Auteur, voormalig sportverslaggever en wielerfanaat pur sang Merijn Casteleyn laat voor WielerNieuws wekelijks zijn licht schijnen over de wieleractualiteit van de voorbije dagen. Deze week heeft hij het uiteraard over de veelbesproken finish in de Amstel Gold Race.
Mijn zoon vloekte even, binnensmonds en zonder al te zwaar godslasterende woorden te gebruiken (welopgevoed, weet u wel). Sinds vorig jaar speelt hij mee in het wielerpronogroepje van zijn papa en enkele kameraden. Hij ging die oude mannen eens even aftroeven, want hij heeft als enige Michal Kwiatkowski in z’n ploeg. Maar Cosnefroy won. Even dan toch. Net lang genoeg voor de Fransman om de vuisten te ballen en het uit te schreeuwen van vreugde. Net lang genoeg om te beseffen dat hij een klassieker gewonnen had. Net lang genoeg om, samen met Greg Van Avermaet, een diepe zucht van opluchting te slaken: “We hebben die grote voorjaarszege te pakken.” Nog geen twee minuten later volgde de staalharde ontnuchtering. Van de hemel naar de hel.

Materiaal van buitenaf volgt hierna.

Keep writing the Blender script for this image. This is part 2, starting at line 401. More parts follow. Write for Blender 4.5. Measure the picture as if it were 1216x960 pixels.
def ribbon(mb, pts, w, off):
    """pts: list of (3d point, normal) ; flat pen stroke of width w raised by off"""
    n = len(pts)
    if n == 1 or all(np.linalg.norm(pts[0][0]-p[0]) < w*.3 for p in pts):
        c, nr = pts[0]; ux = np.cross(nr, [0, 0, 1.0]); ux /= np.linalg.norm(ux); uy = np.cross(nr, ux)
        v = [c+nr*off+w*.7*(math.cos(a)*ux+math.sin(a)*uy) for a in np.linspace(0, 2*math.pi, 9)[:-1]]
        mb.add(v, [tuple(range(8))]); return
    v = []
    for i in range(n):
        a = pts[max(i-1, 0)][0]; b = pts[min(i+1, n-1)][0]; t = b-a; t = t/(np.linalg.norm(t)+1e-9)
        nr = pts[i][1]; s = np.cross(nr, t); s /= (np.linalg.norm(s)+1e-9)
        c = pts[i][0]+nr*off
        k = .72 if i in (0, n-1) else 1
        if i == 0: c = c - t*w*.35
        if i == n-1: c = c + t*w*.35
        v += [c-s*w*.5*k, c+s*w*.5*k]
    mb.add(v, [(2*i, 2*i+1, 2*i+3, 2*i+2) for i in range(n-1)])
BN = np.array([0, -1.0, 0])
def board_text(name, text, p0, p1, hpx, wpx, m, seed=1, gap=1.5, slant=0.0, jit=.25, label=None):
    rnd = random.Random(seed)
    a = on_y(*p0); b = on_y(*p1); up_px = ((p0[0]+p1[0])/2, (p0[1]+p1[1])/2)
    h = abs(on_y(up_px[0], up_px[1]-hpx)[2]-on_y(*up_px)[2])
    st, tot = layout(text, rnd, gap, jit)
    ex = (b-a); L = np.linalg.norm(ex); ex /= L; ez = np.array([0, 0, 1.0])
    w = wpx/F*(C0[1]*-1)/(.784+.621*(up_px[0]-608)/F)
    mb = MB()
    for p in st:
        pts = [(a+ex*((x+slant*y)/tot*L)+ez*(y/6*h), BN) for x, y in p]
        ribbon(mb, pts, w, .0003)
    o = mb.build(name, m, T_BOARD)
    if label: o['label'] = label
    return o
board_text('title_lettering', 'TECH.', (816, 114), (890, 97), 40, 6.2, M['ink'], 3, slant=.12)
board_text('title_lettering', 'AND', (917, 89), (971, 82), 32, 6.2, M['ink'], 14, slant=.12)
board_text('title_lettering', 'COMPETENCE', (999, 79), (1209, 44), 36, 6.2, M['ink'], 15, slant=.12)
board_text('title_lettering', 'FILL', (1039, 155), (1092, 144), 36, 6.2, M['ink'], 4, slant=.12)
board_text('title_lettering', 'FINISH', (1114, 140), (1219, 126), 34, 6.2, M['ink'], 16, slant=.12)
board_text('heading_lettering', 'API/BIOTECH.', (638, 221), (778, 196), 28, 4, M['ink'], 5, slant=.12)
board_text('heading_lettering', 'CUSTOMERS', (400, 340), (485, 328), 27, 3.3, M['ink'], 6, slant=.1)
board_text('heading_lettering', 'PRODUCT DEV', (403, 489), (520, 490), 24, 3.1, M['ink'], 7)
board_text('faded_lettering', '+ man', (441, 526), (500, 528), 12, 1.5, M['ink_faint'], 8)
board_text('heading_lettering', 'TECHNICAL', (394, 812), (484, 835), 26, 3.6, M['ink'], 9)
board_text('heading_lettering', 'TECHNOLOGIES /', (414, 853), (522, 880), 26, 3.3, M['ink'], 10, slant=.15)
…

Kwiatkowski legde de omgekeerde weg af. Van de hel naar de hemel. Net als mijn zoon, al zei die er meteen bij: “Wel erg voor Cosnefroy, hè, papa.” (welopgevoed, weet u wel) Maar beide tripjes tussen hemel en hel waren niet nodig geweest. In al z’n ijver om zo snel mogelijk de winnaar bekend te maken, wachtte aankomstrechter Van Mulken de finishfoto niet af. En die was overduidelijk. Kwiatkowski wint de Amstel Gold Race. 7 jaar na z’n eerste zege in Nederlands Limburg.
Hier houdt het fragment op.